Task data:
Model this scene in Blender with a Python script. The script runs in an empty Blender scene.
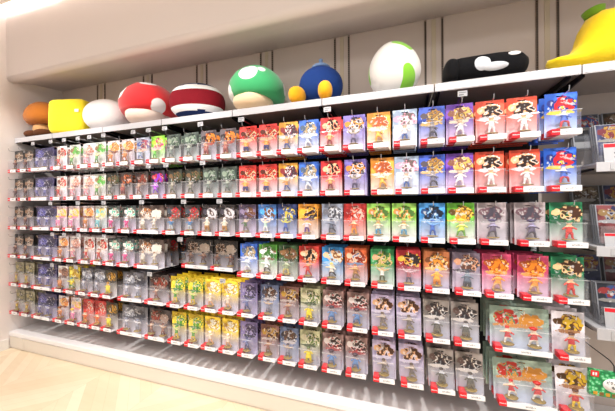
--
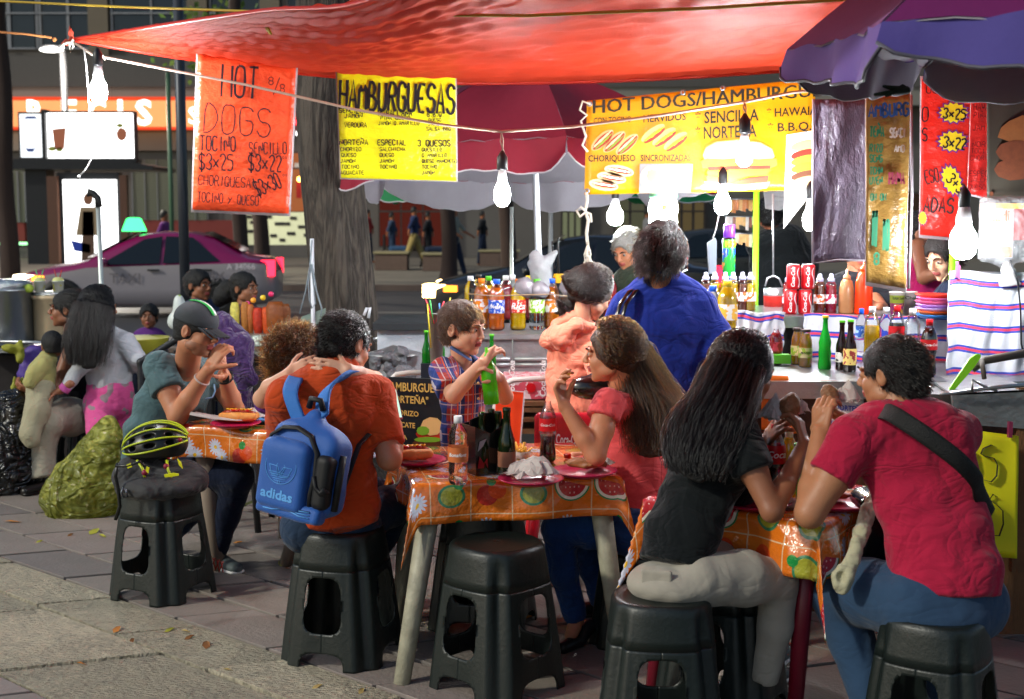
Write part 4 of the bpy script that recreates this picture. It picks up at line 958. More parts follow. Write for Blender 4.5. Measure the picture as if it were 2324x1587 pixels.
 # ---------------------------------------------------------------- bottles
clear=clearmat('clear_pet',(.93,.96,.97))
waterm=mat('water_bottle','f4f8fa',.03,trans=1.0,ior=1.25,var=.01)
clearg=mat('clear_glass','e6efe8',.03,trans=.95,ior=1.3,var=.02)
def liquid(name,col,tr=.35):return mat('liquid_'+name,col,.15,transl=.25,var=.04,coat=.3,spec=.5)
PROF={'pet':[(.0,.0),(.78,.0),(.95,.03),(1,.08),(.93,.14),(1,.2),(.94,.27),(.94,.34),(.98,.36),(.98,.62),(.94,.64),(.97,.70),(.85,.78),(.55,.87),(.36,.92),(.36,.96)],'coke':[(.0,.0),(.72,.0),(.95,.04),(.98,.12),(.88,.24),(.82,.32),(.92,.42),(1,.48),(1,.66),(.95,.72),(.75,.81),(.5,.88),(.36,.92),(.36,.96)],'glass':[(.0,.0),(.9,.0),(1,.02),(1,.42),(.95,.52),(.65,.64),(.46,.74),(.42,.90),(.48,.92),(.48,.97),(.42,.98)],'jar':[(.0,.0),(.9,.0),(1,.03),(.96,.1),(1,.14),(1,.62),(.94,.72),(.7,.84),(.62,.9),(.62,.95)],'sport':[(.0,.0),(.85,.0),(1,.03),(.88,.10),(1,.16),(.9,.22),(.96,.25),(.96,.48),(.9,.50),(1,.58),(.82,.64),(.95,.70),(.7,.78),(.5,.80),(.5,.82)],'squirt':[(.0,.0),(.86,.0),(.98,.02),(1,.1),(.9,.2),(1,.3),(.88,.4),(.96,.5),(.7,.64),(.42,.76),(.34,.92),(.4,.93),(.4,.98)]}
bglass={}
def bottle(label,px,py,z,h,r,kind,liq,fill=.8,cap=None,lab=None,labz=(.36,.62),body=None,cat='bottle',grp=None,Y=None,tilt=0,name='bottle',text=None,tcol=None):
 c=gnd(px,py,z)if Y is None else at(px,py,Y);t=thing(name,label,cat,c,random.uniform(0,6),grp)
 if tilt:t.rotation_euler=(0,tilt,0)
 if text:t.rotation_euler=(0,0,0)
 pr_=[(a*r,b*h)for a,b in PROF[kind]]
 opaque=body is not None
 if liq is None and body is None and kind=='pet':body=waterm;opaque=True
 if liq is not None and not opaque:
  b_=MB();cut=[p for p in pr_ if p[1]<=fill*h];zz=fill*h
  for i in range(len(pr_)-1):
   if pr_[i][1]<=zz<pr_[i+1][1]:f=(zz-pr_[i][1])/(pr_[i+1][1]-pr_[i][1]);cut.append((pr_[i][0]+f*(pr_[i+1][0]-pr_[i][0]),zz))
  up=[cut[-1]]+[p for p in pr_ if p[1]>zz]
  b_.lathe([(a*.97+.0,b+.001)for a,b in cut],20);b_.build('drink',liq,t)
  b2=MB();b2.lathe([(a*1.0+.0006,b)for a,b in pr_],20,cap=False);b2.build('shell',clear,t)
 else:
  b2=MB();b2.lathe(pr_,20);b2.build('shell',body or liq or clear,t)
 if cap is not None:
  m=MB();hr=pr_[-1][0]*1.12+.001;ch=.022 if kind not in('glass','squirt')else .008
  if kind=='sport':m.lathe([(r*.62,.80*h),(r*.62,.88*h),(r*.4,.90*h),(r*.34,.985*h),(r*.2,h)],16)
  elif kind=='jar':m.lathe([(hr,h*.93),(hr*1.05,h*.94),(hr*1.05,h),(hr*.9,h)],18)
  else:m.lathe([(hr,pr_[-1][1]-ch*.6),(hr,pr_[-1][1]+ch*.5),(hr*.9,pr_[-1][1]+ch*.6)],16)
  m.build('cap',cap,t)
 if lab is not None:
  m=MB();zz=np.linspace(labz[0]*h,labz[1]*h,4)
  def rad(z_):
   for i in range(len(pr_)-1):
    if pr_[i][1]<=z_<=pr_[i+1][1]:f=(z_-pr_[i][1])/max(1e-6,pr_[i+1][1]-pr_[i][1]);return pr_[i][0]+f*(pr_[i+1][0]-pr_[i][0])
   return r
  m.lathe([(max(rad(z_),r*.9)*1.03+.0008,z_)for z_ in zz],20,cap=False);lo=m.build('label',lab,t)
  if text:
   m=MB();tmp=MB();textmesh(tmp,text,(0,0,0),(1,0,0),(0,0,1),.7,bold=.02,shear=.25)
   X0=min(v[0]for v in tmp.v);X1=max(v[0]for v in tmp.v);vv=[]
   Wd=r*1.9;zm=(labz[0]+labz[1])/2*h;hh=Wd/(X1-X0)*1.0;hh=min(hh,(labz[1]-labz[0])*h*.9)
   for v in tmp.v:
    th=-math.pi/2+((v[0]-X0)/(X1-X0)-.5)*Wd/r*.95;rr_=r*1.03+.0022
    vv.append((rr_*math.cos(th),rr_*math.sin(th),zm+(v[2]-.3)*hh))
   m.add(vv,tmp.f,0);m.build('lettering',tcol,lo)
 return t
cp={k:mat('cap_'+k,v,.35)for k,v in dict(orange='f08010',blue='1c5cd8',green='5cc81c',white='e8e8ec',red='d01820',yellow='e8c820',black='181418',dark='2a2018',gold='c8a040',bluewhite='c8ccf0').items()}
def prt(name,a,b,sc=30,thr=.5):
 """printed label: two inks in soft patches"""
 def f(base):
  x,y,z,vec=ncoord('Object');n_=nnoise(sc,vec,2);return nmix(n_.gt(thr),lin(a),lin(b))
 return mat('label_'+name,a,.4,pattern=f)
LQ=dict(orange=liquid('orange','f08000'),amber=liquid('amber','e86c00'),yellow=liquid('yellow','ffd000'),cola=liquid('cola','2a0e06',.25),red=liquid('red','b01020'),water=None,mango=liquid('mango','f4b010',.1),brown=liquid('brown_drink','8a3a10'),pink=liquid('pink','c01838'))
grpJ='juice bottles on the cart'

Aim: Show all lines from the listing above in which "Blender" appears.

The completed task:
Model this scene in Blender with a Python script. The script runs in an empty Blender scene.
Write part 4 of the bpy script that recreates this picture. It picks up at line 958. More parts follow. Write for Blender 4.5. Measure the picture as if it were 2324x1587 pixels.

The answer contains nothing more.